Please quote exactly the opening lines of the data, from the first line to the one where "COL = scene.collection" appears.

■ Given information
————

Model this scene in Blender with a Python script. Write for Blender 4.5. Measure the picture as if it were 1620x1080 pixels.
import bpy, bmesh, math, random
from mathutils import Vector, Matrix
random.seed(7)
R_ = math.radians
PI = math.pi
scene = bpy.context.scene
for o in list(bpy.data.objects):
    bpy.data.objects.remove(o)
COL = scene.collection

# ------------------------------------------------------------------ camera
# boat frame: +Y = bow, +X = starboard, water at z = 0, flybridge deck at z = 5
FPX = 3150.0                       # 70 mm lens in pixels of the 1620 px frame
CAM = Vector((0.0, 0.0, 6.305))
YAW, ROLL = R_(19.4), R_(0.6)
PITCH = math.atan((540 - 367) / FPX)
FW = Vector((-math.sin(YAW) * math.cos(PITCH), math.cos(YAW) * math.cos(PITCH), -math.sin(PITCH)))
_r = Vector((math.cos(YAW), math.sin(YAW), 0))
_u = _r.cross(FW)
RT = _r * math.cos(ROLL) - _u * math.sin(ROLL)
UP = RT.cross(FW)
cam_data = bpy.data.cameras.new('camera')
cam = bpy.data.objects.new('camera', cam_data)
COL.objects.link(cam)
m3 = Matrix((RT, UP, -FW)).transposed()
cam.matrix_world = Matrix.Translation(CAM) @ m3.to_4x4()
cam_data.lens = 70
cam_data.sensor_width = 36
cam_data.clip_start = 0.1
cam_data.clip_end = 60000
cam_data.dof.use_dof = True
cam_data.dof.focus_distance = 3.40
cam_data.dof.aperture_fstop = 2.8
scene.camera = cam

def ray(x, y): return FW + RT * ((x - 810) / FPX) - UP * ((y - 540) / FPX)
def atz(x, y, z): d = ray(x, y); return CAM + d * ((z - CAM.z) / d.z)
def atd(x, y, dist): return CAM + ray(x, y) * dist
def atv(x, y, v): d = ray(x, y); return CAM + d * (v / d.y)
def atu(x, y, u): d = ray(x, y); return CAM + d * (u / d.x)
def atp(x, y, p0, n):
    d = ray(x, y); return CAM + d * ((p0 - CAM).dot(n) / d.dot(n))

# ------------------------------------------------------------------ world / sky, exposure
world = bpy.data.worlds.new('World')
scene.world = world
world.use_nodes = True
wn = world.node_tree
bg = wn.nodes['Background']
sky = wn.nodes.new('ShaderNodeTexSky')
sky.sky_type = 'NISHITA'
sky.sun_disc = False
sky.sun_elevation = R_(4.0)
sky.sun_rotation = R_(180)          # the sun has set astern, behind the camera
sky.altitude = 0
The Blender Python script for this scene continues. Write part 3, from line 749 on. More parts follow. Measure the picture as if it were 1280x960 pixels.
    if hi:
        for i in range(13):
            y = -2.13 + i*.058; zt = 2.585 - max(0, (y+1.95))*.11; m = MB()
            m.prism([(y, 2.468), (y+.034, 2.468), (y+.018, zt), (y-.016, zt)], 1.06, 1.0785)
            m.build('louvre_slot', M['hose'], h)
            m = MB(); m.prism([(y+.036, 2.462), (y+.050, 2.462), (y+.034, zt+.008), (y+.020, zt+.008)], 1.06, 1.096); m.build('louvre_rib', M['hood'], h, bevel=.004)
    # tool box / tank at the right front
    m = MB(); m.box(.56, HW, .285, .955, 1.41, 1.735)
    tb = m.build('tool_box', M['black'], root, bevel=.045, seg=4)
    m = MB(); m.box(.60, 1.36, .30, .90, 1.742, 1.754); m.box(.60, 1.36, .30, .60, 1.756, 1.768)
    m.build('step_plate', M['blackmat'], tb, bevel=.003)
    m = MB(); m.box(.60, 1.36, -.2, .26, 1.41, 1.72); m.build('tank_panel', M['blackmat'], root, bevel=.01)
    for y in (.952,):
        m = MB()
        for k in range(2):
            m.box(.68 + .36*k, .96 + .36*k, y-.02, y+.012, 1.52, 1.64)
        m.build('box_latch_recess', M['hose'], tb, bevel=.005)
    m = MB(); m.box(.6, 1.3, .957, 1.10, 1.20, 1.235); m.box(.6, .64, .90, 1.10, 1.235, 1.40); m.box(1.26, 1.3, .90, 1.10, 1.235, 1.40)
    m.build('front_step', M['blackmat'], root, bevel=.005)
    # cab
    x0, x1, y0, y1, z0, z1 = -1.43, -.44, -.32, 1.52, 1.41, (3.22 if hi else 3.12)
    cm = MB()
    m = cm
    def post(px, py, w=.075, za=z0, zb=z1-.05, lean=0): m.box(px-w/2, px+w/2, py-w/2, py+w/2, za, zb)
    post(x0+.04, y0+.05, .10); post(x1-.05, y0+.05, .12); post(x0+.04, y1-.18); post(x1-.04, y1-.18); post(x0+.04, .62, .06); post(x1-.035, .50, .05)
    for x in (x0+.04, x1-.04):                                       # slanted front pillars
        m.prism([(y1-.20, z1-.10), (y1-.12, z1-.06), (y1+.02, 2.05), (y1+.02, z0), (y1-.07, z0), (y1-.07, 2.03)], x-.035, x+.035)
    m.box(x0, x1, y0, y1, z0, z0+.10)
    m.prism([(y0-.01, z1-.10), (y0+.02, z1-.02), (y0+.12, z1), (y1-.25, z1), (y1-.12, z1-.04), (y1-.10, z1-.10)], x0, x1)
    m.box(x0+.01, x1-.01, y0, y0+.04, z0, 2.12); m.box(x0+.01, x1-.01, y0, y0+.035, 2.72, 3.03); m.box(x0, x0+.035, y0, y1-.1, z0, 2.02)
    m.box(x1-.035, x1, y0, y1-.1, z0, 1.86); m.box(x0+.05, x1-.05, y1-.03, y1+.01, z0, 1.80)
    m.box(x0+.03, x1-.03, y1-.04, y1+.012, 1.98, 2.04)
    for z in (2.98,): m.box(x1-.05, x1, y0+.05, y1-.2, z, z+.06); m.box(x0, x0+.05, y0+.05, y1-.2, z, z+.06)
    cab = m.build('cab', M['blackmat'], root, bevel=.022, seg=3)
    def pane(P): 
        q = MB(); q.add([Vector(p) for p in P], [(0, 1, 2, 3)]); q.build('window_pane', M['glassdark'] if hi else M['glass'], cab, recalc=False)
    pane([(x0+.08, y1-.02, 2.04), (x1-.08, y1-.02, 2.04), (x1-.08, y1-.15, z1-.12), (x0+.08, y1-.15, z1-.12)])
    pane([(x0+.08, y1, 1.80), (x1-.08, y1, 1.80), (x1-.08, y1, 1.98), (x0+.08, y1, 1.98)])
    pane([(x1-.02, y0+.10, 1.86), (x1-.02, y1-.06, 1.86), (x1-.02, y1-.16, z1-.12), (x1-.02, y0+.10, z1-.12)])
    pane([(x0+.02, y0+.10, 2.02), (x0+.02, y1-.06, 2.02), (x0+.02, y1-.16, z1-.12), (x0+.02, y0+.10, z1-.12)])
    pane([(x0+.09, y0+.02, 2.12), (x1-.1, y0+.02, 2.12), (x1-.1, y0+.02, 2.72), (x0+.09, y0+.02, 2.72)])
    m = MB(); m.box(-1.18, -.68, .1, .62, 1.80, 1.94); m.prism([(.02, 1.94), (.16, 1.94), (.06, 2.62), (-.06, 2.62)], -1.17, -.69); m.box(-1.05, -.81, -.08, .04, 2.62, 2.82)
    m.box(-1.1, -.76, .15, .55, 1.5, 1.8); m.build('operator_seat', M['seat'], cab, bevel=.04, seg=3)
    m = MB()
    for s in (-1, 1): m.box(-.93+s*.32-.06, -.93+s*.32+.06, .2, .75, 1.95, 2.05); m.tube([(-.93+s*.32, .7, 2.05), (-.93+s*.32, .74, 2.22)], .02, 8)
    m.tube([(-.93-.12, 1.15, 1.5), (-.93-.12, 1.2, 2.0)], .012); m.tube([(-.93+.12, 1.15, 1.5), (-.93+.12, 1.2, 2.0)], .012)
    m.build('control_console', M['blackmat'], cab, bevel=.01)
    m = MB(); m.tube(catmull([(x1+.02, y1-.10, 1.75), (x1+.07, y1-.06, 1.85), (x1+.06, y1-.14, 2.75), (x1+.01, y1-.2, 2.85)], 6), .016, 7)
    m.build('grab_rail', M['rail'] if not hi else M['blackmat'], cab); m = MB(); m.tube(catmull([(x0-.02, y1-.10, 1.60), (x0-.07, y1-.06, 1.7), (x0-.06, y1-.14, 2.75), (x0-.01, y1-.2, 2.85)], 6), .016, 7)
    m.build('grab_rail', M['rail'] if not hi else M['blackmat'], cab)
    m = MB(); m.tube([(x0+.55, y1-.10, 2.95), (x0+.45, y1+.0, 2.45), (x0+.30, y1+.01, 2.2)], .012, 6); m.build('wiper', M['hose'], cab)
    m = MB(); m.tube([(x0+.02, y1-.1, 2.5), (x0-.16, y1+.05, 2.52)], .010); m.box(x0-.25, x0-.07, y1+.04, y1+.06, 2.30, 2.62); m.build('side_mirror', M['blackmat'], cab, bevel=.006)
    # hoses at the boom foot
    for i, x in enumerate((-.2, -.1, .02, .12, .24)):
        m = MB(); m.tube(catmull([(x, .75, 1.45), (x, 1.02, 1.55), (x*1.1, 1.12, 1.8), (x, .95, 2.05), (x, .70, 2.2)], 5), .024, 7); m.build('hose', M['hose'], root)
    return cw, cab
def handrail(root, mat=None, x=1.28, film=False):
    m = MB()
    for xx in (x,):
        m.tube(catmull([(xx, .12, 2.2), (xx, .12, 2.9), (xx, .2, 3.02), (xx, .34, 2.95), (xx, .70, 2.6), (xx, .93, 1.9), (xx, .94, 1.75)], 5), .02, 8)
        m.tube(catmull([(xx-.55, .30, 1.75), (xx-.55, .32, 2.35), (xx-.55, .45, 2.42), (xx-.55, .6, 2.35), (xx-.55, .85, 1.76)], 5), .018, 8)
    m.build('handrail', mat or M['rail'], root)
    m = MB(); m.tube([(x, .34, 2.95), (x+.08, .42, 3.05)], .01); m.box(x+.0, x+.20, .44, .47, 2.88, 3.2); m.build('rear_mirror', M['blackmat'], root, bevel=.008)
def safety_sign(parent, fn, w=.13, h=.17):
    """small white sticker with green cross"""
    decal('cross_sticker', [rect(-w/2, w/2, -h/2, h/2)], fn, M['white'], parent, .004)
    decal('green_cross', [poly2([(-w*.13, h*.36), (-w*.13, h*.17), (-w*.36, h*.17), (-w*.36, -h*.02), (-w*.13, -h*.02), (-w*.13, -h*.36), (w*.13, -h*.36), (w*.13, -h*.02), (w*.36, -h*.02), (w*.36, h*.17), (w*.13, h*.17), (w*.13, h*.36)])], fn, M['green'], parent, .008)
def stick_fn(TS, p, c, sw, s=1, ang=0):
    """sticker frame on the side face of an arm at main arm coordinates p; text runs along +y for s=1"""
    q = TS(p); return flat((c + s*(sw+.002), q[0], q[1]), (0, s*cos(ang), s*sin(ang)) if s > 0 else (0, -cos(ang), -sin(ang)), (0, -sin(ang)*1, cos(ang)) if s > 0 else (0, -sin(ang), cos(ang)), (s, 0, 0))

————

■ Task output
Model this scene in Blender with a Python script. Write for Blender 4.5. Measure the picture as if it were 1620x1080 pixels.
import bpy, bmesh, math, random
from mathutils import Vector, Matrix
random.seed(7)
R_ = math.radians
PI = math.pi
scene = bpy.context.scene
for o in list(bpy.data.objects):
    bpy.data.objects.remove(o)
COL = scene.collection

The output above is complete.